- **Material provided**
--

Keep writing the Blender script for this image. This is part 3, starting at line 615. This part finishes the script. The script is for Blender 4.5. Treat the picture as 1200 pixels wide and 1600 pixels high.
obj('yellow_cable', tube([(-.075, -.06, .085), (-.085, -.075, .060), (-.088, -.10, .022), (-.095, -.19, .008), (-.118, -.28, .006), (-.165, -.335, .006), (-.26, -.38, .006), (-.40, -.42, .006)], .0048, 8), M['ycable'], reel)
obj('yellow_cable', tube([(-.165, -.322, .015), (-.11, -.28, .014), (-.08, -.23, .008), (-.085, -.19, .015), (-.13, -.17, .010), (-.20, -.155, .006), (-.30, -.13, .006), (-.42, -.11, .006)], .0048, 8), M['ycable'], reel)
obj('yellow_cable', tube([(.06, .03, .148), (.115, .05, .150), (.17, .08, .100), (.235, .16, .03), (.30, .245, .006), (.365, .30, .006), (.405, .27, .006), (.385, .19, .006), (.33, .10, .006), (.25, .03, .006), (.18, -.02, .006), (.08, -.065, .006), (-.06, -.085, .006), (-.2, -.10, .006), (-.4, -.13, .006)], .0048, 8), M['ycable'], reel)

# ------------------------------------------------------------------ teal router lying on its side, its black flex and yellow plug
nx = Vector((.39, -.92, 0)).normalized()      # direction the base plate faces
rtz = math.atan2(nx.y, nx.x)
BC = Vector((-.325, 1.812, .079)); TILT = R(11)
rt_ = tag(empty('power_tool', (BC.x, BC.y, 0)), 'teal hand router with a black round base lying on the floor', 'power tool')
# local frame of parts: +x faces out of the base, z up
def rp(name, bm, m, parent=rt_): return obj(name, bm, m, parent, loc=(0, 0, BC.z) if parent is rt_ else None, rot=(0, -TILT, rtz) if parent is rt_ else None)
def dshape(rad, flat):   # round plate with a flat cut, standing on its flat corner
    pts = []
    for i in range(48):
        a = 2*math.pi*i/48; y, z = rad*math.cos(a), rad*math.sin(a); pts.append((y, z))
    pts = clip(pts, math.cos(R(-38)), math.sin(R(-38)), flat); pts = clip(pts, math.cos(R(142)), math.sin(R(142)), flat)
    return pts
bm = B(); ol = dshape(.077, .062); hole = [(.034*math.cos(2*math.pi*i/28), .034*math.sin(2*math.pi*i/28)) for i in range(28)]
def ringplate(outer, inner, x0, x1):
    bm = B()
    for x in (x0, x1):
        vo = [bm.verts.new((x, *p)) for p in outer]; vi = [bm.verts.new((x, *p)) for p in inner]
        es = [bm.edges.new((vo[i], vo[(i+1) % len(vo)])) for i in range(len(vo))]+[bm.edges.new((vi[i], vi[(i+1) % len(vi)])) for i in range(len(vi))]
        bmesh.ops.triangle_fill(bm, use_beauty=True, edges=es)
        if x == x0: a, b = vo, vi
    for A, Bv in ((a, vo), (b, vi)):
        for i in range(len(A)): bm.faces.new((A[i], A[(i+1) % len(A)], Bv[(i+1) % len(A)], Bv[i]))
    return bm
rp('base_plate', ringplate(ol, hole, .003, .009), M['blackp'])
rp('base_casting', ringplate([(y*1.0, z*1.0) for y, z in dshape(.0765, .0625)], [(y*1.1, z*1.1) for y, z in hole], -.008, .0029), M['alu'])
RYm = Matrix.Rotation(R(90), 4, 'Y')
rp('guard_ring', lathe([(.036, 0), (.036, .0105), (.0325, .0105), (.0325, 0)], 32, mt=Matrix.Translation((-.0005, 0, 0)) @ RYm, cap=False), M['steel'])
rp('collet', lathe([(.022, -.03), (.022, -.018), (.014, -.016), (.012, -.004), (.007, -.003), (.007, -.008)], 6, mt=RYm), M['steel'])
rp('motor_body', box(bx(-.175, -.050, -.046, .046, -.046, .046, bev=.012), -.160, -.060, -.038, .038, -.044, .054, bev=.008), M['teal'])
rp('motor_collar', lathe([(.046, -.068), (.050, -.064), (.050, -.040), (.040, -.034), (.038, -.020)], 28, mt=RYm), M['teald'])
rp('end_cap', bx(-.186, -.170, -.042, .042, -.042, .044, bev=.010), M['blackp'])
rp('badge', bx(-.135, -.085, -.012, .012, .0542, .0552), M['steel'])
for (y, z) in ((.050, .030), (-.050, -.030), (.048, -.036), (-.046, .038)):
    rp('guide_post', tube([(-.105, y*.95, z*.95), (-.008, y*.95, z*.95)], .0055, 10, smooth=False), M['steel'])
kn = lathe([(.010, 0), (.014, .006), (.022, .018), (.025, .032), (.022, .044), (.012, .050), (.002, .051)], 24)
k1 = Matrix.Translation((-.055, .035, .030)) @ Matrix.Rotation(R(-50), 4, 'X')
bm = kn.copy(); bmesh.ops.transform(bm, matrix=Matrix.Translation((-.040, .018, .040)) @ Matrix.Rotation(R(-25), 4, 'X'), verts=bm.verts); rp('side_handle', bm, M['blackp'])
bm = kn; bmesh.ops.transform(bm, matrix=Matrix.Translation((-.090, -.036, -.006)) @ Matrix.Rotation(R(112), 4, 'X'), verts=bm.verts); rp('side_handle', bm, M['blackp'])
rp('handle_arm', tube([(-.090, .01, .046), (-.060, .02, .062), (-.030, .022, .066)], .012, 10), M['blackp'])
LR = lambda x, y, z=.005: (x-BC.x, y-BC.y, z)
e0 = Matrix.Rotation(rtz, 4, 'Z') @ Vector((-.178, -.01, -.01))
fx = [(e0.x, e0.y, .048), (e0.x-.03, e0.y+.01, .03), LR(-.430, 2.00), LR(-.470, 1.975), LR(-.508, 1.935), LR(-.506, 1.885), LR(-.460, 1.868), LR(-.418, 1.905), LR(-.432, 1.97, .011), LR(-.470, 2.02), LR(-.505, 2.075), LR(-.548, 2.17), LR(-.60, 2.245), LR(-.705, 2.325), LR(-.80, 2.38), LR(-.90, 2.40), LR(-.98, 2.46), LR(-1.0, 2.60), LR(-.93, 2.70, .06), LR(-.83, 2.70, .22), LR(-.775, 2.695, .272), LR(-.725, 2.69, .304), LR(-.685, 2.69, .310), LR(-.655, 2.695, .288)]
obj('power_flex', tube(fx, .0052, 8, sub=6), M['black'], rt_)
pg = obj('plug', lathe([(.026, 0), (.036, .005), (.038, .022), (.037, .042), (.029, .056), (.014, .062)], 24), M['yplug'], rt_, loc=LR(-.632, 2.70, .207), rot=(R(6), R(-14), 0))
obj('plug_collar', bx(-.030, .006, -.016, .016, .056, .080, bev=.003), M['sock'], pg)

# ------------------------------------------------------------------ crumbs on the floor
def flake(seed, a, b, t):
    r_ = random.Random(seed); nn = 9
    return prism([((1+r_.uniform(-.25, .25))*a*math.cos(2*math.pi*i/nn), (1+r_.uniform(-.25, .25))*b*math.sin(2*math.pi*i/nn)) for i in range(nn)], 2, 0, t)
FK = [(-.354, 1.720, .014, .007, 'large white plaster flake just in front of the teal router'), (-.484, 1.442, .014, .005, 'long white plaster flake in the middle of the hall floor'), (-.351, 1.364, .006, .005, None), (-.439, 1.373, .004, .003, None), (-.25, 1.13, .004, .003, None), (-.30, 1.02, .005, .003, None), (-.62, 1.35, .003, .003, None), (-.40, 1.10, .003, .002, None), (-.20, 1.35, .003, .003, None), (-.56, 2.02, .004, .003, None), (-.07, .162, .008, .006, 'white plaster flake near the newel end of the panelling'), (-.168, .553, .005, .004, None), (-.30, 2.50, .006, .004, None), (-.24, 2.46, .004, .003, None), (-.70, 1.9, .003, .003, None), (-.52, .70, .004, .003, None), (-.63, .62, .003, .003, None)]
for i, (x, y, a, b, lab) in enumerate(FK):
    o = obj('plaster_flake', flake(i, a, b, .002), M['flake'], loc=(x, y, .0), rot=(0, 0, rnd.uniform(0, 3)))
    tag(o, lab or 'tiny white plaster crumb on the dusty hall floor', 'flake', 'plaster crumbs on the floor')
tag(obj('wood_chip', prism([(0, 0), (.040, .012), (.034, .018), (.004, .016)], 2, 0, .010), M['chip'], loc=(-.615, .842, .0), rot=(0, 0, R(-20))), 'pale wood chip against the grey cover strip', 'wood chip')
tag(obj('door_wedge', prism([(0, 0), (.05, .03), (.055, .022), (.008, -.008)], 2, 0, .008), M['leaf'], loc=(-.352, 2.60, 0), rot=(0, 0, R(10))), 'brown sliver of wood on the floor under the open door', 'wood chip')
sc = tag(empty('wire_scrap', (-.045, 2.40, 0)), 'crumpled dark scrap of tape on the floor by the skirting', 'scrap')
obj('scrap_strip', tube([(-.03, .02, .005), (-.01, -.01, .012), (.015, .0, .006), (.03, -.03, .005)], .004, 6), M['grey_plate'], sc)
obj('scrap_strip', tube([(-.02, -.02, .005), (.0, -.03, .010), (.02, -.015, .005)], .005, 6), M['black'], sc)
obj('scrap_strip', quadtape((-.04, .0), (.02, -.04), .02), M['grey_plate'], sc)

--

- **Objective**
Set down each line of the material verbatim, from the first line through the line that contains "-.13, .006)], .0048, 8), M['ycable'], reel)".

- **Complete output**
Keep writing the Blender script for this image. This is part 3, starting at line 615. This part finishes the script. The script is for Blender 4.5. Treat the picture as 1200 pixels wide and 1600 pixels high.
obj('yellow_cable', tube([(-.075, -.06, .085), (-.085, -.075, .060), (-.088, -.10, .022), (-.095, -.19, .008), (-.118, -.28, .006), (-.165, -.335, .006), (-.26, -.38, .006), (-.40, -.42, .006)], .0048, 8), M['ycable'], reel)
obj('yellow_cable', tube([(-.165, -.322, .015), (-.11, -.28, .014), (-.08, -.23, .008), (-.085, -.19, .015), (-.13, -.17, .010), (-.20, -.155, .006), (-.30, -.13, .006), (-.42, -.11, .006)], .0048, 8), M['ycable'], reel)
obj('yellow_cable', tube([(.06, .03, .148), (.115, .05, .150), (.17, .08, .100), (.235, .16, .03), (.30, .245, .006), (.365, .30, .006), (.405, .27, .006), (.385, .19, .006), (.33, .10, .006), (.25, .03, .006), (.18, -.02, .006), (.08, -.065, .006), (-.06, -.085, .006), (-.2, -.10, .006), (-.4, -.13, .006)], .0048, 8), M['ycable'], reel)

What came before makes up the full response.